Patton is not quite a one-man show, although Scott dominates the film so thoroughly that it sometimes seems like it is. Karl Malden as Bradley is fine if not particularly memorable, but may be diminished somewhat both by being stuck playing a one-dimensionally virtuous character, and by having to play off of one of the greatest film performances of all time.  While Malden gets second billing over the title right alongside Scott, and is the only person not named George C. Scott to get significant screentime, he never gets out from under Scott’s shadow, probably through no fault of his own.  Michael Bates looks the part as Montgomery; it’s unfortunate his role as written borders on caricature.  Ironically, despite Montgomery and Patton ostensibly being on the same side (though they often don’t act like it), the script treats “Monty” with derision while treating the enemy commander Rommel more respectfully or at least more neutrally; Karl Michael Vogler only appears in three brief scenes, but all three go out of their way to paint Rommel as no-nonsense and intelligent (though despite how much some, even including this movie to an extent, have tried to pump up a Patton versus Rommel narrative to make things seem more dramatic, Patton’s interest in Rommel was mostly one-sided and the two never directly squared off in battle). Rounding out the supporting cast are Ed Binns as Major General Bedell Smith, Paul Stevens as Patton’s obsequious aid Codman, Tim Considine as the shell-shocked soldier who’s on the receiving end of the notorious slapping incident, and Clint Ritchie in a bit part as a battle-weary tank commander. Bradley is the only supporting character with significant screentime, and even he does little more than play off of Patton; the rest exist in the film to discuss and react to him, and that’s all they’re needed for. There is not one moment of question that this is Scott’s show; everyone and everything else just revolves around him, with the war as the backdrop for the study of one complex man.

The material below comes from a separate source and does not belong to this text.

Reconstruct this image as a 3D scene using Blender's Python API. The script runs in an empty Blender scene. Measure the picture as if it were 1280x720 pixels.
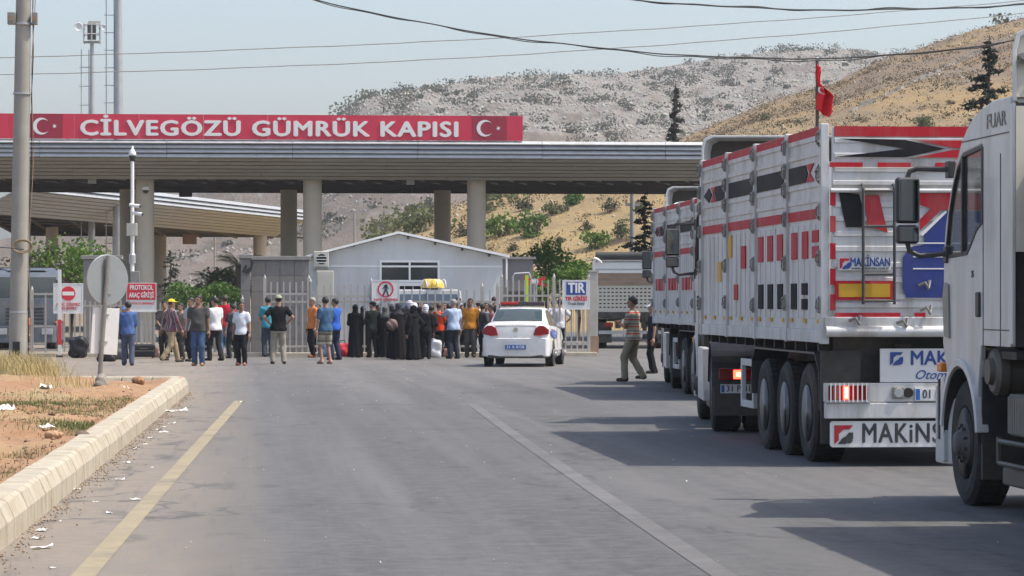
import bpy, bmesh, math, random
import numpy as np
from mathutils import Vector, Matrix
from mathutils.geometry import tessellate_polygon
random.seed(7)
rng = np.random.default_rng(7)
PI = math.pi
SC = bpy.context.scene
COL = SC.collection

# ------------------------------------------------------------ camera, sky, sun, exposure
F, EYE, HZ = 3900.0, 1.65, 376.0            # focal length in px of a 1280 px wide picture, eye height, horizon row
TH = math.atan(340 / F)                     # the road runs along +Y; the camera looks a little to its right
CT, ST = math.cos(TH), math.sin(TH)
cam_d = bpy.data.cameras.new('camera'); cam = bpy.data.objects.new('camera', cam_d); COL.objects.link(cam)
cam.location = (0, 0, EYE); cam.rotation_euler = (PI / 2, 0, -TH)
cam_d.sensor_width = 36; cam_d.lens = F / 1280 * 36; cam_d.shift_y = (HZ - 360) / 1280
cam_d.clip_start = 0.5; cam_d.clip_end = 6000
SC.camera = cam
SUN = Vector((1.88, -0.40, 3.37)).normalized()
world = bpy.data.worlds.new('World'); SC.world = world; world.use_nodes = True
wn = world.node_tree.nodes; wl = world.node_tree.links
bg = wn['Background']
sky = wn.new('ShaderNodeTexSky'); sky.sky_type = 'NISHITA'; sky.sun_disc = False
sky.sun_elevation = math.asin(SUN.z); sky.sun_rotation = math.atan2(SUN.x, SUN.y)
sky.air_density = 1.0; sky.dust_density = 3.4; sky.ozone_density = 1.0; sky.altitude = 100
wl.new(sky.outputs[0], bg.inputs['Color']); bg.inputs['Strength'].default_value = 0.14
sun_d = bpy.data.lights.new('sun', 'SUN'); sun_d.energy = 2.8; sun_d.angle = math.radians(0.55); sun_d.color = (1.0, 0.93, 0.82)
sun_o = bpy.data.objects.new('sun', sun_d); COL.objects.link(sun_o); sun_o.rotation_euler = SUN.to_track_quat('Z', 'Y').to_euler()
sun_o.location = (30, -10, 60)
SC.view_settings.view_transform = 'Standard'; SC.view_settings.look = 'None'
SC.view_settings.gamma = 1.0; SC.view_settings.use_curve_mapping = False
SC.view_settings.exposure = 0.72
SC.render.engine = 'CYCLES'
SC.cycles.max_bounces = 6; SC.cycles.transparent_max_bounces = 12
SC.cycles.volume_bounces = 0
SC.cycles.use_denoising = True

# ------------------------------------------------------------ measuring helpers
def P(px, py, D):
    x = (px - 640) / F * D
    return Vector((x * CT + D * ST, -x * ST + D * CT, EYE + (HZ - py) / F * D))
def G(px, py, z=0.0):
    return P(px, py, (EYE - z) * F / (py - HZ))
def XatY(px, Y):
    k = (px - 640) / F
    D = Y / (CT - k * ST)
    return k * D * CT + D * ST, D
def PY(px, py, Y):
    X, D = XatY(px, Y)
    return Vector((X, Y, EYE + (HZ - py) / F * D))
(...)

While Scott’s performance is as good today as it was in 1970, Patton has dated elements. Scott is of course tremendous, and Malden is fine, but many of the supporting actors playing GIs are wooden and unpolished; fortunately no one other than Scott and Malden has that much to say. But Scott’s virtuoso performance is such a huge strength that all of Patton’s flaws—sometimes obvious budget limitations, the weakness of some of the supporting acting, the extraneous German scenes, its whitewashing of Bradley and borderline cartoonish depiction of Montgomery—seem insignificant in comparison. Throughout, the film deftly balances the epic and the intimate, and ends on a perfectly balanced note, as Patton walks alone across a field in Bavaria, seemingly aware that he has outlived his usefulness. The war is over, the Germans have been defeated, his superiors have decided he’s more trouble than he’s worth, and he is lost, like an actor without a stage to perform on. Though it follows only two years of his life, Patton tells more about the man than many full-length biographies.